Gabriel Abrantes e Daniel Schmidt vogliono rappresentare infatti il contrasto grottesco tra l’ingenuità del potere e la scaltra furbizia di chi ne vuole abusare. Tutto nel film è scritto come in un cartone animato anche se nulla è disegnato. Tutto è scritto con un infantile piacere per l’estremizzazione dei caratteri e l’uso di un cotè da operetta, così che la lente del demenziale ci dica la verità senza fare sconti. C’è infatti una pubblicità cui Diamantino prende parte che lo mette nei panni di un antico portoghese che fa una tirata sovranista per favorire l’uscita del Portogallo dall’Unione Europea. Ci sono due sorelle gemelle che lo riempiono di angherie e ne sfruttano i guadagni per i loro biechi interessi. C’è una compagnia che cerca di clonarlo. C’è un’orfano che è in realtà una agente segreta. E ci sono dei cuccioli teneri.

Quella forse è davvero l’idea più forte di tutte. Che Diamantino, scemo com’è, in campo giochi bene non perché sia il genio che tutti dicono che è, ma perchè immagina tutto intorno a sé schiuma rosa e giganteschi teneri cuccioli di cane che gli balzano intorno, cosa che gli dà tranquillità.
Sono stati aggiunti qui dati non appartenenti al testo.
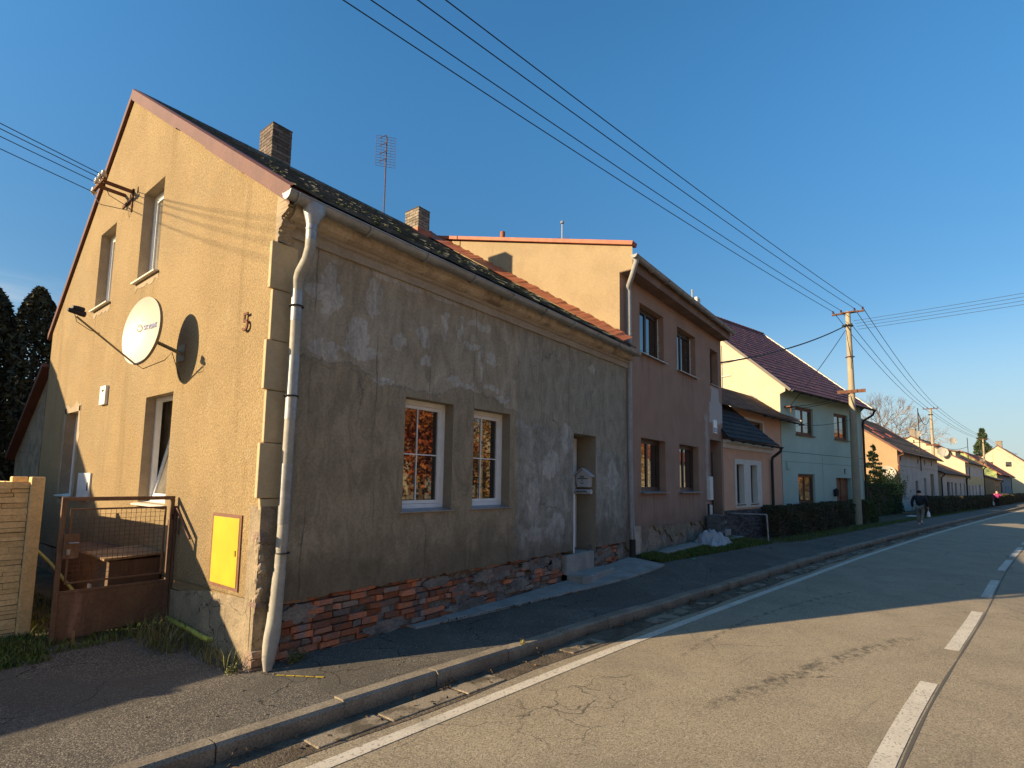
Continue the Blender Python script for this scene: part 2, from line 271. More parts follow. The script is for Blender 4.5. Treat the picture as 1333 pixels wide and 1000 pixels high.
M['cream4'] = mat('pale_cream_render', (.50, .43, .30), (.455, .385, .27), 1.4, rough=.92, grain=(20, .06), streak=(1.2, (.36, .30, .20), .56, .75))
M['maroon'] = mat('maroon_roof_tile', (.155, .048, .045), (.125, .04, .038), 2, rough=.65, spec=.4, island=.15, grain=(20, .15))
M['brownpane'] = mat('brown_tinted_pane', (.035, .022, .016), rough=.03, spec=.9, ior=2.0)
M['doorwood'] = mat('brown_wood_door', (.20, .085, .04), (.15, .065, .03), 4, rough=.6, streak=(8, (.12, .05, .025), .5, .65))
M['orange5'] = mat('apricot_render', (.36, .24, .135), (.33, .215, .12), 1.4, rough=.92, grain=(20, .08), streak=(1.5, (.29, .19, .11), .56, .75))
M['greywhite'] = mat('greyish_white_render', (.52, .48, .43), (.46, .425, .38), 1.1, rough=.92, grain=(20, .06), streak=(1.3, (.38, .355, .32), .56, .75))
M['yellowband'] = mat('pale_yellow_render', (.52, .46, .25), (.46, .40, .22), 2, rough=.9)
M['lime'] = mat('lime_green_render', (.32, .38, .14), (.29, .34, .13), 1, rough=.9)
M['redtile'] = mat('red_roof_tile', (.36, .085, .04), (.28, .065, .035), 1.4, rough=.8, island=.3, grain=(12, .2))
M['redmoss'] = mat('lichened_red_brown_tile', (.20, .09, .055), (.13, .095, .06), 1.2, rough=.9, island=.35, grain=(10, .25), extra=ex_moss)
M['bluegrey'] = mat('blue_grey_render', (.21, .24, .28), (.18, .21, .25), 1.2, rough=.9)
M['winered'] = mat('wine_red_frame', (.16, .02, .03), rough=.5)
M['dishcol'] = mat('cream_dish_paint', (.46, .415, .335), (.43, .385, .31), 3, rough=.45, spec=.4)
M['dishback'] = mat('grey_dish_rim', (.20, .17, .13), rough=.6)
M['steelolive'] = mat('galvanised_arm', (.30, .25, .15), (.22, .18, .11), 10, rough=.5, metal=.4)
M['blackplastic'] = mat('black_plastic', (.02, .02, .022), rough=.4)
M['wire'] = mat('black_cable', (.012, .012, .014), rough=.6)
M['insul'] = mat('brown_glazed_insulator', (.06, .03, .02), rough=.25, spec=.6)
M['insulwhite'] = mat('grey_porcelain_insulator', (.45, .38, .30), rough=.35, spec=.5)
M['rust'] = mat('rusty_iron', (.17, .075, .04), (.10, .05, .03), 8, rough=.9, grain=(50, .25))
M['logored'] = mat('faded_red_print', (.62, .28, .2), rough=.6)
M['logoblue'] = mat('faded_blue_print', (.24, .25, .42), rough=.6)
M['signwhite'] = mat('white_enamel_plate', (.7, .7, .68), rough=.3)
M['signblue'] = mat('blue_enamel_plate', (.05, .09, .3), rough=.3)
M['mailgrey'] = mat('pale_grey_mailbox_enamel', (.46, .47, .48), (.40, .41, .42), 8, rough=.5, spec=.4)
M['darkprint'] = mat('dark_print', (.03, .03, .035), rough=.7)
M['tarp'] = mat('pale_grey_tarpaulin', (.36, .365, .37), (.30, .305, .31), 4, rough=.55, spec=.4, bump=[(9, .4, .02, 4)])
M['block'] = mat('dark_grey_cinder_block', (.15, .15, .15), (.11, .11, .11), 6, rough=.97, grain=(60, .25), bump=[(50, .8, .01, 4)])
M['rail'] = mat('pale_painted_rail', (.42, .41, .38), (.3, .28, .25), 8, rough=.6)
M['whiteplastic'] = mat('white_plastic_cabinet', (.70, .69, .66), (.62, .61, .58), 6, rough=.5)
M['fence'] = mat('sandy_concrete_fence', (.74, .52, .25), (.64, .44, .21), 4, rough=.93, grain=(40, .14), bump=[(30, .5, .01, 4)], island=.10)
M['fencegap'] = mat('dark_fence_joint', (.14, .10, .055), rough=1)
M['binbrown'] = mat('brown_board_bin', (.13, .08, .048), (.10, .062, .038), 4, rough=.85, streak=(6, (.17, .11, .07), .55, .7))
M['binlid'] = mat('weathered_lid_board', (.30, .19, .10), (.22, .14, .075), 5, rough=.85)
M['skin'] = mat('skin_tone', (.55, .32, .22), rough=.6)
M['hairgrey'] = mat('grey_blond_hair', (.36, .26, .16), rough=.7)
M['navy'] = mat('black_navy_padded_jacket', (.011, .012, .018), (.017, .018, .025), 8, rough=.7, bump=[(12, .5, .02, 3)])
M['khaki'] = mat('khaki_grey_trousers', (.20, .195, .165), (.17, .165, .14), 6, rough=.9)
M['shoewhite'] = mat('white_shoes', (.6, .6, .58), rough=.6)
M['magenta'] = mat('magenta_quilted_jacket', (.30, .03, .13), (.24, .025, .10), 8, rough=.75)
M['blacktrs'] = mat('black_trousers', (.012, .012, .014), rough=.85)
M['bagwhite'] = mat('white_plastic_bag', (.75, .75, .74), rough=.5)
M['bagpale'] = mat('pale_cloth_bag', (.35, .34, .32), rough=.8)
M['green'] = mat('green_plastic_scrap', (.05, .28, .12), rough=.5)
M['paper'] = mat('white_paper_scrap', (.6, .6, .58), rough=.8)
M['yellowspray'] = mat('yellow_spray_paint', (.55, .38, .03), (.3, .22, .06), 14, .42, .6, rough=.8)
M['flue'] = mat('terracotta_flue', (.34, .125, .06), (.26, .10, .05), 5, rough=.85)

# ------------------------------------------------------------------ mesh builder
OFF = {}
class MB:
    def __init__(s, f=None): s.v = []; s.f = []; s.mi = []; s.cur = 0; s.F = f
    def P(s, p):
        p = Vector(p); return Vector(s.F(*p)) if s.F else p
    def add(s, pts, faces):
        o = len(s.v); s.v += [tuple(s.P(p)) for p in pts]
        for f in faces: s.f.append([o + i for i in f]); s.mi.append(s.cur)
    def quad(s, *p): s.add(p, [list(range(len(p)))])
    def box(s, x0, x1, y0, y1, z0, z1, j=0.0):
        p = [(x, y, z) for z in (z0, z1) for y in (y0, y1) for x in (x0, x1)]
        if j: p = [(a + random.uniform(-j, j), b + random.uniform(-j, j), c + random.uniform(-j, j)) for a, b, c in p]
        s.add(p, [(0, 2, 3, 1), (4, 5, 7, 6), (0, 1, 5, 4), (2, 6, 7, 3), (0, 4, 6, 2), (1, 3, 7, 5)])
    def slab(s, a, b, c, d, t):
        a, b, c, d = map(Vector, (a, b, c, d)); n = (b - a).cross(d - a).normalized()
        if n.z < 0: n = -n
        o = n * t
        s.add([a, b, c, d, a - o, b - o, c - o, d - o], [(0, 1, 2, 3), (7, 6, 5, 4), (0, 4, 5, 1), (1, 5, 6, 2), (2, 6, 7, 3), (3, 7, 4, 0)])
    def prism(s, poly, ext):
        n = len(poly); e = Vector(ext); poly = [Vector(p) for p in poly]
        s.add(poly + [p + e for p in poly], [list(range(n)), list(range(2 * n - 1, n - 1, -1))] + [(i, i + n, (i + 1) % n + n, (i + 1) % n) for i in range(n)])
    def tube(s, pts, r, n=8, caps=True):
        pts = [s.P(p) for p in pts]; F, s.F = s.F, None
        rs = r if isinstance(r, (list, tuple)) else [r] * len(pts)
        rings = []; prev = None
        for i, p in enumerate(pts):
            a = pts[max(0, i - 1)]; b = pts[min(len(pts) - 1, i + 1)]
            t = (b - a)
            t = t.normalized() if t.length > 1e-9 else Vector((0, 0, 1))
            if prev is None: u = t.orthogonal().normalized()
            else:
                u = prev - t * prev.dot(t); u = u.normalized() if u.length > 1e-6 else t.orthogonal().normalized()
            prev = u; w = t.cross(u)
            rings.append([p + (u * math.cos(2 * math.pi * k / n) + w * math.sin(2 * math.pi * k / n)) * rs[i] for k in range(n)])
        vs = [q for rg in rings for q in rg]; fs = []
        for i in range(len(pts) - 1):
            for k in range(n):
                k2 = (k + 1) % n; fs.append((i * n + k, i * n + k2, (i + 1) * n + k2, (i + 1) * n + k))
        if caps: fs += [list(range(n - 1, -1, -1)), list(range((len(pts) - 1) * n, len(pts) * n))]
        s.add(vs, fs); s.F = F
    def lathe(s, c, prof, axis=(0, 0, 1), n=12):
        c = Vector(c); ax = Vector(axis).normalized()
        pts = [c + ax * h for h, r in prof]; s.tube(pts, [max(r, 1e-4) for h, r in prof], n)
    def wall(s, outer, holes, y=0.0, depth=0.0, sides=True):
        """flat wall in the (u, z) plane at v = y with rectangular holes (u0,u1,z0,z1); reveals run to v = y + depth"""
        hp = [[(a, c), (b, c), (b, d), (a, d)] for a, b, c, d in holes]
        polys = [[Vector((p[0], p[1], 0)) for p in pl] for pl in [outer] + hp]
        flat = [p for pl in polys for p in pl]
        tris = tessellate_polygon(polys)
        s.add([(p.x, y, p.y) for p in flat], [list(t) for t in tris])
        if depth:
            for a, b, c, d in holes:
                s.reveal(a, b, c, d, y, y + depth)
    def reveal(s, a, b, c, d, y0, y1):
        q = [(a, c), (b, c), (b, d), (a, d)]
        for i in range(4):
            p, r = q[i], q[(i + 1) % 4]
            s.quad((p[0], y0, p[1]), (r[0], y0, r[1]), (r[0], y1, r[1]), (p[0], y1, p[1]))
    def build(s, name, mats, parent=None, smooth=False, bevel=0.0, label=None):
        off = OFF.get(parent.name, Vector()) if parent else Vector()
        me = bpy.data.meshes.new(name)
        me.from_pydata([(a - off.x, b - off.y, c - off.z) for a, b, c in s.v], [], s.f)
        if not isinstance(mats, (list, tuple)): mats = [mats]
        for m in mats: me.materials.append(m)
        if len(mats) > 1: me.polygons.foreach_set('material_index', s.mi)
        if smooth:
            me.polygons.foreach_set('use_smooth', [True] * len(s.f))
        me.update()
        o = bpy.data.objects.new(name, me); COL.objects.link(o)
        if parent: o.parent = parent; OFF[o.name] = off
        if smooth:
            try: me.set_sharp_from_angle(angle=R(40))
            except Exception: pass
        if bevel:
            md = o.modifiers.new('bevel', 'BEVEL'); md.width = bevel; md.segments = 2; md.limit_method = 'ANGLE'
        if label: o['label'] = label
        return o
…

Non vede nemmeno gli avversari, solo i teneri cucciolini giganti che gli saltellano intorno in un immaginario che pare il trionfo della parte più kitsch dell’estetica LGBT.

Non ha senso ma è una trovata che in un secondo mette questo protagonista così lontano dalla realtà, dalla concretezza e dalla vita di tutti i giorni, che spiega bene che tipo sia, come i due registi abbiano preso la figura di un miliardario e l’abbiano reso un alieno che vive in un altro mondo, per il quale i migranti sono una scoperta improvvisa e commovente.

Certo non tutto in questo film fila, e c’è una tale fatica a chiudere la storia e arrivare alla fine che riesce a sfiancare anche lo spettatore. Ma è pur vero che tutto quel che ha da dire sul Portogallo, sull’avidità e sui legami umani, ma anche la maniera in cui usa questo idiot per niente savant, è forte.

Forse Diamantino in sé non è a tutti gli effetti una scoperta ma Abrantes e Schmidt di certo lo sono.